What the task requires :: Extract precisely the lines of the entries below, from the first line through the line containing "C = bpy.context.collection".

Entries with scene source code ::
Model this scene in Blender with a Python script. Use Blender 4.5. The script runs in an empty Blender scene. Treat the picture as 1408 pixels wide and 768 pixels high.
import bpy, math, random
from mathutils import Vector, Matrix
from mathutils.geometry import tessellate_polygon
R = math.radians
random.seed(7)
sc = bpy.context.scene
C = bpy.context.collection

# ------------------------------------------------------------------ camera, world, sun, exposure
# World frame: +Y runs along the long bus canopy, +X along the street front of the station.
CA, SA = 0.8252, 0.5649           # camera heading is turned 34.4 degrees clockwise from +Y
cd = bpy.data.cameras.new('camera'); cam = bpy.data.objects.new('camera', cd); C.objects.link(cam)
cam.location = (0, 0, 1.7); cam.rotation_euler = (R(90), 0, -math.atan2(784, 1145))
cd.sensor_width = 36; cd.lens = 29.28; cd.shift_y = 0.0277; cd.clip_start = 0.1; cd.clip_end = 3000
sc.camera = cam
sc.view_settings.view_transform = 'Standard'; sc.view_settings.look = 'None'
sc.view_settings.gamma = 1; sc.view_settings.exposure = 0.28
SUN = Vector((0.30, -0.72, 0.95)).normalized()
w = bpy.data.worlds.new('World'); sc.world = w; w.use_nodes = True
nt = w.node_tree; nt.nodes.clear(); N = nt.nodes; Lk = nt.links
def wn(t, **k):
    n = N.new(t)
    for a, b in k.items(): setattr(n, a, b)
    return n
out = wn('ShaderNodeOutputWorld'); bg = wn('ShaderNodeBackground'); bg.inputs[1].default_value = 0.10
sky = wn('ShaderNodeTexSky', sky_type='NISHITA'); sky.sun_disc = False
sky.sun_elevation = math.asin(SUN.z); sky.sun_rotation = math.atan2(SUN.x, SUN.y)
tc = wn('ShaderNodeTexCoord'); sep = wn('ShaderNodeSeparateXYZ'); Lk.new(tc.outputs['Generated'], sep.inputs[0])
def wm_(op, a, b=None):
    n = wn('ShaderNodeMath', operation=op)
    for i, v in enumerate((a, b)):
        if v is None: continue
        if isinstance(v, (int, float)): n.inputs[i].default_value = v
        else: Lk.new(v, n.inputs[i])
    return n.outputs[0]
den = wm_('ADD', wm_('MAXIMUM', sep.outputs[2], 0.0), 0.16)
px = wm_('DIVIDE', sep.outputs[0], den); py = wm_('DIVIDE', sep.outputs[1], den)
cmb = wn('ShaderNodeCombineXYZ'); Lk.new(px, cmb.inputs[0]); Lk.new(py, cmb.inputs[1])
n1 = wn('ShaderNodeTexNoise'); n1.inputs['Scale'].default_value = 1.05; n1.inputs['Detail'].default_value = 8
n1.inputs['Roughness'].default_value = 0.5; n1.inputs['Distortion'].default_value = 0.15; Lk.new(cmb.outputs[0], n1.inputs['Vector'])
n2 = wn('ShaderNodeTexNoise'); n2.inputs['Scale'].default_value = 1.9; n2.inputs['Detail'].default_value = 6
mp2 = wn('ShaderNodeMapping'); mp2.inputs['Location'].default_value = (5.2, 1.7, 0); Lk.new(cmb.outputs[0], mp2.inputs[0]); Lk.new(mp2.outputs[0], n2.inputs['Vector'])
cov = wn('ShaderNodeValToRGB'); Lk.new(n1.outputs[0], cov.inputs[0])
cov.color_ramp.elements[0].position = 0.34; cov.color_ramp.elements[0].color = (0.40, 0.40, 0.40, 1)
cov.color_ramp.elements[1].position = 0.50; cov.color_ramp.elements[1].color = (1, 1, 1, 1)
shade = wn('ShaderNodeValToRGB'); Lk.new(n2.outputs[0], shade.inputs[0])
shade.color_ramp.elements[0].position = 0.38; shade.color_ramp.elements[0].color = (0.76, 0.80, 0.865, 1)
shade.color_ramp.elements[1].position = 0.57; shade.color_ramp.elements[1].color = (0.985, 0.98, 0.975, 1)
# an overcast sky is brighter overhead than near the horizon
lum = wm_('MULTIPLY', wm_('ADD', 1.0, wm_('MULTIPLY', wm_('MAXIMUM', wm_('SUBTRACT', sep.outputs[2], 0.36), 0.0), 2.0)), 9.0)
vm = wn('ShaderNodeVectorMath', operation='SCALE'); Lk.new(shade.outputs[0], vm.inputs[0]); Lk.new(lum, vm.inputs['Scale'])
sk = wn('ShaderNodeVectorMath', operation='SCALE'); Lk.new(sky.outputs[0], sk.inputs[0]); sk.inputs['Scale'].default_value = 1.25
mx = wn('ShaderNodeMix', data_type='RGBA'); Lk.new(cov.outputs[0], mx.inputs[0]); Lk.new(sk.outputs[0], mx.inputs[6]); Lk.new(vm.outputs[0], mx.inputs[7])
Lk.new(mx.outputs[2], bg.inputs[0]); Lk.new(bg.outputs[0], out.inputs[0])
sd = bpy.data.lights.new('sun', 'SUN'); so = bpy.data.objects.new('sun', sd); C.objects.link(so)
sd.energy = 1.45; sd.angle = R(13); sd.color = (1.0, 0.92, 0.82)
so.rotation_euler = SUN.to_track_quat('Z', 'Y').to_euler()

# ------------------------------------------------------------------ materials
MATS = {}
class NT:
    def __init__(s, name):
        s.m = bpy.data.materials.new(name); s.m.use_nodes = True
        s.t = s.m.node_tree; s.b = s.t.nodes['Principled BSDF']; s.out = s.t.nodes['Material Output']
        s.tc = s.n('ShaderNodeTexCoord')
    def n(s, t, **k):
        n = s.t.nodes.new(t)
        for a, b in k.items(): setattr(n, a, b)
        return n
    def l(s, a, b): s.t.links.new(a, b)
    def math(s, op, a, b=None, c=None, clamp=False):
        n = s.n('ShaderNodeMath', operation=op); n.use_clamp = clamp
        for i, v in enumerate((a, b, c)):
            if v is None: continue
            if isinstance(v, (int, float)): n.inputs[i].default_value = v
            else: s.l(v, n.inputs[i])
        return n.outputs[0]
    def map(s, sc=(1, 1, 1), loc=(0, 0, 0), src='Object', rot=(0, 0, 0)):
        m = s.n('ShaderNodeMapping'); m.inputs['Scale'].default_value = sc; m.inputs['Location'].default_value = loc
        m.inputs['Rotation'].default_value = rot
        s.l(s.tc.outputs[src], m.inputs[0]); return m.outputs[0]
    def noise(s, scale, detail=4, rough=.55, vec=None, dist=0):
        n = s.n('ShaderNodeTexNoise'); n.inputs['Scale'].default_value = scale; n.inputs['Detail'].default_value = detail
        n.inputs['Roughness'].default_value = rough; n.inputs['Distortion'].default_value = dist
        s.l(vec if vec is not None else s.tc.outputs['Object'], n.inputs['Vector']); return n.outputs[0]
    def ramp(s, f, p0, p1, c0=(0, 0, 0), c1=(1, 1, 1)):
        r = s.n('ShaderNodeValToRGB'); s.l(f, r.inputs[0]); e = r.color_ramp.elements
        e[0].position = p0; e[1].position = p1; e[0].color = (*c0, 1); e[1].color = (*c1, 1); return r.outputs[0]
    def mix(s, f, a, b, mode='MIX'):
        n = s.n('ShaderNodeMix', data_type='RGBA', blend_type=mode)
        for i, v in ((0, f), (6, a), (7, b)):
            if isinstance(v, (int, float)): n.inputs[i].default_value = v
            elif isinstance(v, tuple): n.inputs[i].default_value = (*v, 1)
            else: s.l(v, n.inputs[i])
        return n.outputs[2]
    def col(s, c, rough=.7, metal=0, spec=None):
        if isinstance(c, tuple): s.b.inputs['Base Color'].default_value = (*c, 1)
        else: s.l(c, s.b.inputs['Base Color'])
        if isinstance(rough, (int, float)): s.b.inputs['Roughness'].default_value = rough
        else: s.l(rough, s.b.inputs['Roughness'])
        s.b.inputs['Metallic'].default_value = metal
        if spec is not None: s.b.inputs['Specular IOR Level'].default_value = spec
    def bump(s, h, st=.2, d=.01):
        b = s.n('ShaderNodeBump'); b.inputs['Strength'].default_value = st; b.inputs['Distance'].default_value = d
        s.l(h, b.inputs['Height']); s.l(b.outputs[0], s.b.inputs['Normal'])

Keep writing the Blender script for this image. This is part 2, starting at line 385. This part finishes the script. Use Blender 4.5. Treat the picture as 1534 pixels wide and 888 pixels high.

Task answer ::
Model this scene in Blender with a Python script. Use Blender 4.5. The script runs in an empty Blender scene. Treat the picture as 1408 pixels wide and 768 pixels high.
import bpy, math, random
from mathutils import Vector, Matrix
from mathutils.geometry import tessellate_polygon
R = math.radians
random.seed(7)
sc = bpy.context.scene
C = bpy.context.collection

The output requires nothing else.